En 1978, año en que expirarán los actuales convenios SALT, los Estados Unidos pondrán en acción un submarino muy superior al "Yanqui" y al Polaris. Este supersubmarino, al que se da el nombre de Tridente, llevará un nuevo tipo de cohete, cuyo alcance estará entre 8000 y 11.000 kilómetros, suficiente para destruir a Moscú desde la costa oriental de los Estados Unidos.
Por ahora, los Estados Unidos y la Unión Soviética siguen mejorando sus técnicas de lucha antisubmarina. La Marina estadounidense emplea "oídos electrónicos", conectados con cables que serpentean a lo largo de los lechos oceánicos para buscar a los submarinos adversarios. Extrañas "plataformas" sin tripulantes van y vienen por determinadas zonas del Atlántico en misteriosas tareas de escucha. La Marina está erigiendo una enorme torre, también en el fondo del Atlántico, a unos 5000 metros de profundidad con un costo de mil millones de dólares, para detectar desde lejos el amenazador murmullo de los submarinos.

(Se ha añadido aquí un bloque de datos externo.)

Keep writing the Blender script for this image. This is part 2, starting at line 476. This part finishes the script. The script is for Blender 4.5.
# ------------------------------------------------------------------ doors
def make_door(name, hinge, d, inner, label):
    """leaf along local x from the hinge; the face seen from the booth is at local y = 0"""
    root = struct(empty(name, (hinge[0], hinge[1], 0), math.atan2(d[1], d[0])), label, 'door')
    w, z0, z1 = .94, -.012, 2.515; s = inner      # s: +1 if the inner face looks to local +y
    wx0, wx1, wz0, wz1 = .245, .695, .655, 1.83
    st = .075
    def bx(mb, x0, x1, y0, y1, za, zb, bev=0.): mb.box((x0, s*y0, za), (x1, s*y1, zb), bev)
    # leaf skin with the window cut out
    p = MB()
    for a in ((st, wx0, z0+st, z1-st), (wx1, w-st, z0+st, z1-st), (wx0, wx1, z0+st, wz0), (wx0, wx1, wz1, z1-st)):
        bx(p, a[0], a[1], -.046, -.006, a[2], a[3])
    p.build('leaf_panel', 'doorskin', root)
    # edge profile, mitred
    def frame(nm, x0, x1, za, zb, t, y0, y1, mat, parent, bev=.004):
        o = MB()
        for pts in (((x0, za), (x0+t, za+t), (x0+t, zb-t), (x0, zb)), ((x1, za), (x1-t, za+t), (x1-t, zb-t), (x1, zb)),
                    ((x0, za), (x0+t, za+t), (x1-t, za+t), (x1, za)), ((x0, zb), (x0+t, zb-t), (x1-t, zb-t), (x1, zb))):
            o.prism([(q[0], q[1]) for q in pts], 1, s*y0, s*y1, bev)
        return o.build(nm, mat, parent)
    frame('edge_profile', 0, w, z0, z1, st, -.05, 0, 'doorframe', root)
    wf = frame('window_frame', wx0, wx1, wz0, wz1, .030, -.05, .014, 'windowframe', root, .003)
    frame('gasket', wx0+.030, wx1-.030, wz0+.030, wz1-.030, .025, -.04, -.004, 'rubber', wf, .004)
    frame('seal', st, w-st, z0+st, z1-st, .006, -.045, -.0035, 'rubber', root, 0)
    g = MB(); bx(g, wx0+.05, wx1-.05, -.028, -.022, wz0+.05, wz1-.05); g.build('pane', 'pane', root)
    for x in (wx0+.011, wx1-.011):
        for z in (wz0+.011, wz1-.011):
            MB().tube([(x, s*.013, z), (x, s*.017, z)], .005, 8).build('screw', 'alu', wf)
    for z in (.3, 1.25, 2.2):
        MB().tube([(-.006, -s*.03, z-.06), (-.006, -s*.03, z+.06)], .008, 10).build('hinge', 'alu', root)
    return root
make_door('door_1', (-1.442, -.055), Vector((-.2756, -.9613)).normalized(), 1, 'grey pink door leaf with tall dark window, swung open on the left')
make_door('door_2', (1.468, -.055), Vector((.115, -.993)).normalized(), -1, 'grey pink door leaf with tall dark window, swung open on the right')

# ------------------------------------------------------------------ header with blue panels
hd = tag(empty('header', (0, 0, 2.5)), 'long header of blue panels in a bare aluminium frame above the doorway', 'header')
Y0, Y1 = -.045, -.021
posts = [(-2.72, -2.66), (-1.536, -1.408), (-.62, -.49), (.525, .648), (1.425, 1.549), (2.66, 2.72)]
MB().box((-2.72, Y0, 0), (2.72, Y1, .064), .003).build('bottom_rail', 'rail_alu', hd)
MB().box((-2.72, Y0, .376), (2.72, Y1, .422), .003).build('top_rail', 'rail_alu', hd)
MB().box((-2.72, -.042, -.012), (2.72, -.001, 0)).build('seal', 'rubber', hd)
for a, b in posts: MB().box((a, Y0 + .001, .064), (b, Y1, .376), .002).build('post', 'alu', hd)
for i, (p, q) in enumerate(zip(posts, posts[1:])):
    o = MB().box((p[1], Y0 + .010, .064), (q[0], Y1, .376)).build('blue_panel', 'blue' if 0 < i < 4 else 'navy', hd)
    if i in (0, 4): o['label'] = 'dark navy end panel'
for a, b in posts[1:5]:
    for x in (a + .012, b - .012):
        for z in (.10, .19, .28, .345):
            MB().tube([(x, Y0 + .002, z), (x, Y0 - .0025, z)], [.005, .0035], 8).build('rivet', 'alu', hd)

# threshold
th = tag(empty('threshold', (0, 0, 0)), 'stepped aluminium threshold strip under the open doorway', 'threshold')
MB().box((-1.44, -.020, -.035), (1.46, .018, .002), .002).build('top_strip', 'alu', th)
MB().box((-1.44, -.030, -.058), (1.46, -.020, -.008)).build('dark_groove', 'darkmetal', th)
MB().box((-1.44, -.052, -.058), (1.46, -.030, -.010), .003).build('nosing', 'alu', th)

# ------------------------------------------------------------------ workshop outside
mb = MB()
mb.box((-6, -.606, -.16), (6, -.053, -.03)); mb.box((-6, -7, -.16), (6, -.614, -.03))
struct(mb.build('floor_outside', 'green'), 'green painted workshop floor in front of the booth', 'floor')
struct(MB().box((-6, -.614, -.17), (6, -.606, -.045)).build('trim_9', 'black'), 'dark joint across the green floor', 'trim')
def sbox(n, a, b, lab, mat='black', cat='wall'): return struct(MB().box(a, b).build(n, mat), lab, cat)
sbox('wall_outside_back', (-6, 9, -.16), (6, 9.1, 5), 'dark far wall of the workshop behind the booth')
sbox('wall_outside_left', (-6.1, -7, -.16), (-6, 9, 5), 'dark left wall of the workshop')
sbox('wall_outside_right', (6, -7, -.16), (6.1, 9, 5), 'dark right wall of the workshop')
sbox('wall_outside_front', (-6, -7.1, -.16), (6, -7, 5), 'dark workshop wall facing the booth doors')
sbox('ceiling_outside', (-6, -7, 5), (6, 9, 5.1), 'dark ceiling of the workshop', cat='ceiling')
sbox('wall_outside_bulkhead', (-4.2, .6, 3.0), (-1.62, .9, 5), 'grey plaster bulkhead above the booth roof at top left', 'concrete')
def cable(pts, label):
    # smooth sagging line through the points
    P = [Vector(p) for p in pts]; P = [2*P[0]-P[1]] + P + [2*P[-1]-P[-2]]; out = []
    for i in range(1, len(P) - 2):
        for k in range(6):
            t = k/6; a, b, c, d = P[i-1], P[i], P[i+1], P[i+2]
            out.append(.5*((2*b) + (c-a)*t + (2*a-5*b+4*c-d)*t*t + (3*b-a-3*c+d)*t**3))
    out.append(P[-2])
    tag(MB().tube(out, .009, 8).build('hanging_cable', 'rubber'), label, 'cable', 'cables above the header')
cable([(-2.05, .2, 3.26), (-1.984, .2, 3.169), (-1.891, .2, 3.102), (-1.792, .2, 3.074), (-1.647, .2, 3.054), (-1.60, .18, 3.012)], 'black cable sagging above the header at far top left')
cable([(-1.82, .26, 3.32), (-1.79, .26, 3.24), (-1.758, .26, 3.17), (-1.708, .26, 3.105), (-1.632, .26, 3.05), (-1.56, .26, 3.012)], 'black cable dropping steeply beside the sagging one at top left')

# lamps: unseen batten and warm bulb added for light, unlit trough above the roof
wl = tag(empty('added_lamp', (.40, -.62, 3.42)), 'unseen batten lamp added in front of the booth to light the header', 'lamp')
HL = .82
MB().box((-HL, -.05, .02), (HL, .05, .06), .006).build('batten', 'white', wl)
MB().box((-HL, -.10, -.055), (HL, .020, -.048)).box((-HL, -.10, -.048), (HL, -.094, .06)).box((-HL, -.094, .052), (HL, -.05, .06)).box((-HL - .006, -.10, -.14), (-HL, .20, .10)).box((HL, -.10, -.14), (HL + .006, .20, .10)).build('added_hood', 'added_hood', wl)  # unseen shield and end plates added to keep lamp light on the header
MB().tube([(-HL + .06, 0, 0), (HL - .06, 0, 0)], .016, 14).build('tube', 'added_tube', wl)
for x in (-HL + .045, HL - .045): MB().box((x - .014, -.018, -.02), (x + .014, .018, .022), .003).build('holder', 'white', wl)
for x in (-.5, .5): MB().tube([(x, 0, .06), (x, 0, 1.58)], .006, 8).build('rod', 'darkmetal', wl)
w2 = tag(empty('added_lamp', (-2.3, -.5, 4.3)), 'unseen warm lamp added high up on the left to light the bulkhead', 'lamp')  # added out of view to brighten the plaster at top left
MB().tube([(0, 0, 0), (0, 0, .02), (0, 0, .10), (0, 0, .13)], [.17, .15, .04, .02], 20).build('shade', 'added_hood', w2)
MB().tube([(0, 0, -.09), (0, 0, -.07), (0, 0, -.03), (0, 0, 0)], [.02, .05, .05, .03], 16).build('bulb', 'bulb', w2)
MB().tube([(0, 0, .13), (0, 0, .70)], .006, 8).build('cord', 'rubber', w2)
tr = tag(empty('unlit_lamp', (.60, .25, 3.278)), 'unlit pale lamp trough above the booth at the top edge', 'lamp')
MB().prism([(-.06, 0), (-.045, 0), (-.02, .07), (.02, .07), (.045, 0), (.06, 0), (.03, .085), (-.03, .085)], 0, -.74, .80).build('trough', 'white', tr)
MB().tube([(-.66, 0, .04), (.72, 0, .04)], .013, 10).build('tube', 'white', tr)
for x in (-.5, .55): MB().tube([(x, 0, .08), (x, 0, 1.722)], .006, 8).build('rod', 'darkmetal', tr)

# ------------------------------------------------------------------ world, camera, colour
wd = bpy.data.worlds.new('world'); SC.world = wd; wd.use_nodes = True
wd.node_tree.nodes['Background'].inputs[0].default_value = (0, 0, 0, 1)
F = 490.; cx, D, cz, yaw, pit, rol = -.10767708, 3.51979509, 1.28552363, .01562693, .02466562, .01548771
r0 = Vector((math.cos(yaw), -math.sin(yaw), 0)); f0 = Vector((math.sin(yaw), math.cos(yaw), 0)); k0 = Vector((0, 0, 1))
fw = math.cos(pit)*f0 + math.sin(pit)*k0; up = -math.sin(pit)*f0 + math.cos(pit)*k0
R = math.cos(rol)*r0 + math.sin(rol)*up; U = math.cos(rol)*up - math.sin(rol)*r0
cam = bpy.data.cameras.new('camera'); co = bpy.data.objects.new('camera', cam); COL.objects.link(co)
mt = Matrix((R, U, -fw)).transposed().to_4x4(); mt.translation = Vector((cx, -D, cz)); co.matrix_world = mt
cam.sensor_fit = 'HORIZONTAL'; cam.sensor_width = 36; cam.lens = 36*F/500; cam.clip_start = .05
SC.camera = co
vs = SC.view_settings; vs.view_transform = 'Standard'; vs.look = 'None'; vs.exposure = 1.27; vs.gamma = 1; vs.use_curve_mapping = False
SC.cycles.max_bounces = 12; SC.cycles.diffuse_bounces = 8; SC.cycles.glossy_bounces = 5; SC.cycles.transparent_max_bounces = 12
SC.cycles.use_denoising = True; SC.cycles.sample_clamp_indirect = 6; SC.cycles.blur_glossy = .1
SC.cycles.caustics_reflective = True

Sin embargo, lo más probable es que, durante cierto tiempo todavía, la lucha antisubmarina siga dependiendo fundamentalmente de sensibles boyas provistas de hidrófonos y de hábiles pilotos como Tony Bracken, que continuarán volando a poca altura sobre el Atlántico Norte, intentando anticiparse en dos jugadas a los movimientos del comandante ruso que se esconde bajo olas de espuma.